» **Data extract**
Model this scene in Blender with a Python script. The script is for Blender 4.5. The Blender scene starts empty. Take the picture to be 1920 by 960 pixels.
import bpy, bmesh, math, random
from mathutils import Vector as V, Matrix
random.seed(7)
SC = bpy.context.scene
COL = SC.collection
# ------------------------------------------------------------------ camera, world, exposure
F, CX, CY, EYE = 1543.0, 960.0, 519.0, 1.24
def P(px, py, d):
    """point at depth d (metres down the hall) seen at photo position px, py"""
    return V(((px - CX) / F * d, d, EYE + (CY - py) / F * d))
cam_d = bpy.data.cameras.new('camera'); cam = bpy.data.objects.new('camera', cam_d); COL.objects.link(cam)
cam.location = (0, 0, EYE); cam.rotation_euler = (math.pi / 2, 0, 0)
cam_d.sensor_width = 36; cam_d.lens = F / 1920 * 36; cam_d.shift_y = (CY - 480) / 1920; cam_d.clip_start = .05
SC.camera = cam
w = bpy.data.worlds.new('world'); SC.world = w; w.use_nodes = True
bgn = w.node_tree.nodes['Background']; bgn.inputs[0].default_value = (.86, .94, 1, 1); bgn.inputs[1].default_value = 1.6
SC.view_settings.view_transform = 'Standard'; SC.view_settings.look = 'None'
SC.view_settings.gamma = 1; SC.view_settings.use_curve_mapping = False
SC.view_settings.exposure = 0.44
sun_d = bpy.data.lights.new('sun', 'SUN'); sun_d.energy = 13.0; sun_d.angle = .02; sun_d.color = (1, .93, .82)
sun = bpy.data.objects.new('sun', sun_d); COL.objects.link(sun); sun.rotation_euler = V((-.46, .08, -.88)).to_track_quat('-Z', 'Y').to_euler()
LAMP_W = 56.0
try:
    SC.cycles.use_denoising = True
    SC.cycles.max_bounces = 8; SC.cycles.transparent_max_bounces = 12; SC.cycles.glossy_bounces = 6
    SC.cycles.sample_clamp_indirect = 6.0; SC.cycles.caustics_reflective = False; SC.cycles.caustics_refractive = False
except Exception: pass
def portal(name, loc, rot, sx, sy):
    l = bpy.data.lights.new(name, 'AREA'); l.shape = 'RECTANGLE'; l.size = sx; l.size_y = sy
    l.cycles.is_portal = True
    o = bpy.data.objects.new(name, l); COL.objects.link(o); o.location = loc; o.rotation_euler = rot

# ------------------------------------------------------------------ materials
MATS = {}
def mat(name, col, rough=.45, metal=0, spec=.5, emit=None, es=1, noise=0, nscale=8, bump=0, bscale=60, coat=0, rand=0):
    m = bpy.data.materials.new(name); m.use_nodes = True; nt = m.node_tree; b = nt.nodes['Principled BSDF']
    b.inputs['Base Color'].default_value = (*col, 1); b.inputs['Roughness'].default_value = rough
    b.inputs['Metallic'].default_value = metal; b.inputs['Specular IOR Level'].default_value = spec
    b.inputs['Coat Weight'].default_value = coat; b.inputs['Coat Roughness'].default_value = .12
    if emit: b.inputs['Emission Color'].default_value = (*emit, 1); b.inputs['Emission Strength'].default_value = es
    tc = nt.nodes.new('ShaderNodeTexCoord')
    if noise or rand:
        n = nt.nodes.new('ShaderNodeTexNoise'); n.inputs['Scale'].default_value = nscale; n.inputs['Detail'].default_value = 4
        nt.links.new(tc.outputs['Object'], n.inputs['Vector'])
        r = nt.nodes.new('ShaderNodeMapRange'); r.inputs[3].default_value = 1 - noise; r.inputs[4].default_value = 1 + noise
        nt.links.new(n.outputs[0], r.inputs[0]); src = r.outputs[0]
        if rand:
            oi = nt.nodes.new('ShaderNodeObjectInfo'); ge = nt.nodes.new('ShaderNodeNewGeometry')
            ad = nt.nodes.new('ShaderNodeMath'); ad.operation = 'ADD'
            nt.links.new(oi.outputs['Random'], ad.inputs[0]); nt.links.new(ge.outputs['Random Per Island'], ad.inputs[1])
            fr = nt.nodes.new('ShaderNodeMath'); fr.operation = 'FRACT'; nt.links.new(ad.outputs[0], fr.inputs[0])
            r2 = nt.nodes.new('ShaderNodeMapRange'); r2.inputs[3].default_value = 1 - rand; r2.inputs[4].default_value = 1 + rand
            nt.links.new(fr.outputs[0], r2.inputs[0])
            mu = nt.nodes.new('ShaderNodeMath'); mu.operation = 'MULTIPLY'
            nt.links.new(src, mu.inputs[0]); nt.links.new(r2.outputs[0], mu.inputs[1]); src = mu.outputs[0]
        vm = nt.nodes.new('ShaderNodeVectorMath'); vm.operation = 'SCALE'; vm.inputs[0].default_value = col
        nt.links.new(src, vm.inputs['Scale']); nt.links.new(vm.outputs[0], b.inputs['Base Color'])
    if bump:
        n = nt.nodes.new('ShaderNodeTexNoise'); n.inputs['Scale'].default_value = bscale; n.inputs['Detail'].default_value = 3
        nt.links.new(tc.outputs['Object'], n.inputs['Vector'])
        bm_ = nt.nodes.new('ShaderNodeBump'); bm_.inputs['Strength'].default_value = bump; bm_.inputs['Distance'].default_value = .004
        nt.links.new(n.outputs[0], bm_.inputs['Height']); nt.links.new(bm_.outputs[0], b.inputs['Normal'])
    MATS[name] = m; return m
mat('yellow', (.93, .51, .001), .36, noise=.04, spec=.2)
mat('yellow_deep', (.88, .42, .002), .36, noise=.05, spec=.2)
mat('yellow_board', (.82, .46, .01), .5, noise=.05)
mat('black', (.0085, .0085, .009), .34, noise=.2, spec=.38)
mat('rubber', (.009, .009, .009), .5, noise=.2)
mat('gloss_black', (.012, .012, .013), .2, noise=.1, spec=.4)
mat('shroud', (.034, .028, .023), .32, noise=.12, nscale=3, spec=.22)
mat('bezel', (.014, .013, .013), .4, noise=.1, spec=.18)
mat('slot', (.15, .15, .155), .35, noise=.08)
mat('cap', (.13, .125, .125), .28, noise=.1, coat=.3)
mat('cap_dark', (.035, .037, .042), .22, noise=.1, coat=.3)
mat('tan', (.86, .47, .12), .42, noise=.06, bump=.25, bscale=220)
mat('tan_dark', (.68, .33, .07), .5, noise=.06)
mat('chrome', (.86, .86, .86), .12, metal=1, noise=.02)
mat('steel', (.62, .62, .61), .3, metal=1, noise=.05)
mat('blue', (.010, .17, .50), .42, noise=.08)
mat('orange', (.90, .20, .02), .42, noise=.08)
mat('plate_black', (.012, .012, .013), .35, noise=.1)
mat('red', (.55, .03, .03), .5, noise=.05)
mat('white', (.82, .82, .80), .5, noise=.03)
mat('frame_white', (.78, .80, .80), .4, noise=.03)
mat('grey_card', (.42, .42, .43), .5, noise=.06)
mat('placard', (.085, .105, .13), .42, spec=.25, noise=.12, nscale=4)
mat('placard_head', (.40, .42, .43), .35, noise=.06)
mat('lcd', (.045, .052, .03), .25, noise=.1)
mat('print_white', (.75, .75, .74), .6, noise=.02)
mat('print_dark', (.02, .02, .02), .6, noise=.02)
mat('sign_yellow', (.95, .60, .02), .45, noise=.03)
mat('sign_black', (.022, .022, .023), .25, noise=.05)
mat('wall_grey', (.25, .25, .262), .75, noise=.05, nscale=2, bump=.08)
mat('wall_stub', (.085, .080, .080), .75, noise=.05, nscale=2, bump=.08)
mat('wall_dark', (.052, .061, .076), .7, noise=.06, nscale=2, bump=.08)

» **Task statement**
Write the listing out again, exactly as shown above.

» **Solution for this task**
Model this scene in Blender with a Python script. The script is for Blender 4.5. The Blender scene starts empty. Take the picture to be 1920 by 960 pixels.
import bpy, bmesh, math, random
from mathutils import Vector as V, Matrix
random.seed(7)
SC = bpy.context.scene
COL = SC.collection
# ------------------------------------------------------------------ camera, world, exposure
F, CX, CY, EYE = 1543.0, 960.0, 519.0, 1.24
def P(px, py, d):
    """point at depth d (metres down the hall) seen at photo position px, py"""
    return V(((px - CX) / F * d, d, EYE + (CY - py) / F * d))
cam_d = bpy.data.cameras.new('camera'); cam = bpy.data.objects.new('camera', cam_d); COL.objects.link(cam)
cam.location = (0, 0, EYE); cam.rotation_euler = (math.pi / 2, 0, 0)
cam_d.sensor_width = 36; cam_d.lens = F / 1920 * 36; cam_d.shift_y = (CY - 480) / 1920; cam_d.clip_start = .05
SC.camera = cam
w = bpy.data.worlds.new('world'); SC.world = w; w.use_nodes = True
bgn = w.node_tree.nodes['Background']; bgn.inputs[0].default_value = (.86, .94, 1, 1); bgn.inputs[1].default_value = 1.6
SC.view_settings.view_transform = 'Standard'; SC.view_settings.look = 'None'
SC.view_settings.gamma = 1; SC.view_settings.use_curve_mapping = False
SC.view_settings.exposure = 0.44
sun_d = bpy.data.lights.new('sun', 'SUN'); sun_d.energy = 13.0; sun_d.angle = .02; sun_d.color = (1, .93, .82)
sun = bpy.data.objects.new('sun', sun_d); COL.objects.link(sun); sun.rotation_euler = V((-.46, .08, -.88)).to_track_quat('-Z', 'Y').to_euler()
LAMP_W = 56.0
try:
    SC.cycles.use_denoising = True
    SC.cycles.max_bounces = 8; SC.cycles.transparent_max_bounces = 12; SC.cycles.glossy_bounces = 6
    SC.cycles.sample_clamp_indirect = 6.0; SC.cycles.caustics_reflective = False; SC.cycles.caustics_refractive = False
except Exception: pass
def portal(name, loc, rot, sx, sy):
    l = bpy.data.lights.new(name, 'AREA'); l.shape = 'RECTANGLE'; l.size = sx; l.size_y = sy
    l.cycles.is_portal = True
    o = bpy.data.objects.new(name, l); COL.objects.link(o); o.location = loc; o.rotation_euler = rot

# ------------------------------------------------------------------ materials
MATS = {}
def mat(name, col, rough=.45, metal=0, spec=.5, emit=None, es=1, noise=0, nscale=8, bump=0, bscale=60, coat=0, rand=0):
    m = bpy.data.materials.new(name); m.use_nodes = True; nt = m.node_tree; b = nt.nodes['Principled BSDF']
    b.inputs['Base Color'].default_value = (*col, 1); b.inputs['Roughness'].default_value = rough
    b.inputs['Metallic'].default_value = metal; b.inputs['Specular IOR Level'].default_value = spec
    b.inputs['Coat Weight'].default_value = coat; b.inputs['Coat Roughness'].default_value = .12
    if emit: b.inputs['Emission Color'].default_value = (*emit, 1); b.inputs['Emission Strength'].default_value = es
    tc = nt.nodes.new('ShaderNodeTexCoord')
    if noise or rand:
        n = nt.nodes.new('ShaderNodeTexNoise'); n.inputs['Scale'].default_value = nscale; n.inputs['Detail'].default_value = 4
        nt.links.new(tc.outputs['Object'], n.inputs['Vector'])
        r = nt.nodes.new('ShaderNodeMapRange'); r.inputs[3].default_value = 1 - noise; r.inputs[4].default_value = 1 + noise
        nt.links.new(n.outputs[0], r.inputs[0]); src = r.outputs[0]
        if rand:
            oi = nt.nodes.new('ShaderNodeObjectInfo'); ge = nt.nodes.new('ShaderNodeNewGeometry')
            ad = nt.nodes.new('ShaderNodeMath'); ad.operation = 'ADD'
            nt.links.new(oi.outputs['Random'], ad.inputs[0]); nt.links.new(ge.outputs['Random Per Island'], ad.inputs[1])
            fr = nt.nodes.new('ShaderNodeMath'); fr.operation = 'FRACT'; nt.links.new(ad.outputs[0], fr.inputs[0])
            r2 = nt.nodes.new('ShaderNodeMapRange'); r2.inputs[3].default_value = 1 - rand; r2.inputs[4].default_value = 1 + rand
            nt.links.new(fr.outputs[0], r2.inputs[0])
            mu = nt.nodes.new('ShaderNodeMath'); mu.operation = 'MULTIPLY'
            nt.links.new(src, mu.inputs[0]); nt.links.new(r2.outputs[0], mu.inputs[1]); src = mu.outputs[0]
        vm = nt.nodes.new('ShaderNodeVectorMath'); vm.operation = 'SCALE'; vm.inputs[0].default_value = col
        nt.links.new(src, vm.inputs['Scale']); nt.links.new(vm.outputs[0], b.inputs['Base Color'])
    if bump:
        n = nt.nodes.new('ShaderNodeTexNoise'); n.inputs['Scale'].default_value = bscale; n.inputs['Detail'].default_value = 3
        nt.links.new(tc.outputs['Object'], n.inputs['Vector'])
        bm_ = nt.nodes.new('ShaderNodeBump'); bm_.inputs['Strength'].default_value = bump; bm_.inputs['Distance'].default_value = .004
        nt.links.new(n.outputs[0], bm_.inputs['Height']); nt.links.new(bm_.outputs[0], b.inputs['Normal'])
    MATS[name] = m; return m
mat('yellow', (.93, .51, .001), .36, noise=.04, spec=.2)
mat('yellow_deep', (.88, .42, .002), .36, noise=.05, spec=.2)
mat('yellow_board', (.82, .46, .01), .5, noise=.05)
mat('black', (.0085, .0085, .009), .34, noise=.2, spec=.38)
mat('rubber', (.009, .009, .009), .5, noise=.2)
mat('gloss_black', (.012, .012, .013), .2, noise=.1, spec=.4)
mat('shroud', (.034, .028, .023), .32, noise=.12, nscale=3, spec=.22)
mat('bezel', (.014, .013, .013), .4, noise=.1, spec=.18)
mat('slot', (.15, .15, .155), .35, noise=.08)
mat('cap', (.13, .125, .125), .28, noise=.1, coat=.3)
mat('cap_dark', (.035, .037, .042), .22, noise=.1, coat=.3)
mat('tan', (.86, .47, .12), .42, noise=.06, bump=.25, bscale=220)
mat('tan_dark', (.68, .33, .07), .5, noise=.06)
mat('chrome', (.86, .86, .86), .12, metal=1, noise=.02)
mat('steel', (.62, .62, .61), .3, metal=1, noise=.05)
mat('blue', (.010, .17, .50), .42, noise=.08)
mat('orange', (.90, .20, .02), .42, noise=.08)
mat('plate_black', (.012, .012, .013), .35, noise=.1)
mat('red', (.55, .03, .03), .5, noise=.05)
mat('white', (.82, .82, .80), .5, noise=.03)
mat('frame_white', (.78, .80, .80), .4, noise=.03)
mat('grey_card', (.42, .42, .43), .5, noise=.06)
mat('placard', (.085, .105, .13), .42, spec=.25, noise=.12, nscale=4)
mat('placard_head', (.40, .42, .43), .35, noise=.06)
mat('lcd', (.045, .052, .03), .25, noise=.1)
mat('print_white', (.75, .75, .74), .6, noise=.02)
mat('print_dark', (.02, .02, .02), .6, noise=.02)
mat('sign_yellow', (.95, .60, .02), .45, noise=.03)
mat('sign_black', (.022, .022, .023), .25, noise=.05)
mat('wall_grey', (.25, .25, .262), .75, noise=.05, nscale=2, bump=.08)
mat('wall_stub', (.085, .080, .080), .75, noise=.05, nscale=2, bump=.08)
mat('wall_dark', (.052, .061, .076), .7, noise=.06, nscale=2, bump=.08)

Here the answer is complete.